TORONTO – Television advertising helps make audiences more receptive to online advertising, according to a new study commissioned by the Television Bureau of Canada (TVB) and presented Thursday during the organization's TV Day event in Toronto.
Conducted by Innerscope Research, the biometric and eye tracking study was aimed at determining if responses to online ads differ when they are primed by exposure to ads for the same brands on TV, radio, or newspaper.
Data was collected on over 180 male and female participants as they experienced brand advertising within one of three media platform scenarios, each of which included: 1) Watch a 30-minute episode of The Big Bang Theory on TV, then visit Sympatico.ca, CTV.ca, theglobeandmail.ca, and CHFI.com; 2) Read a section of The Globe and Mail newspaper for 30 minutes, then surf online to the same four websites; 3) Listen to 98.1 CHFI on the radio for approximately 30 minutes, then visit the websites.
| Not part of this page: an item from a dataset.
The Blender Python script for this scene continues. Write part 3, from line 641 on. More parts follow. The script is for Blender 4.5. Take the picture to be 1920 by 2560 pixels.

The results showed that TV as a platform generates a unique emotional uplift that can impact any subsequent online activity, and that the exposure to an ad on television increases the emotional response to online ads for the same brand. Exposure to ads on radio increased the emotional response to online ads to a lesser extent, while exposure to newspaper ads had no impact on emotional responses to online ads for same brand.
"These findings provide valuable and irrefutable evidence that when ad dollars are spent on television in conjunction with online ads, the effect is compounded," said TVB president and CEO Theresa Treutler, in a statement. "Innerscope provides further scientific proof that – now more than ever – money spent on television advertising is money well spent."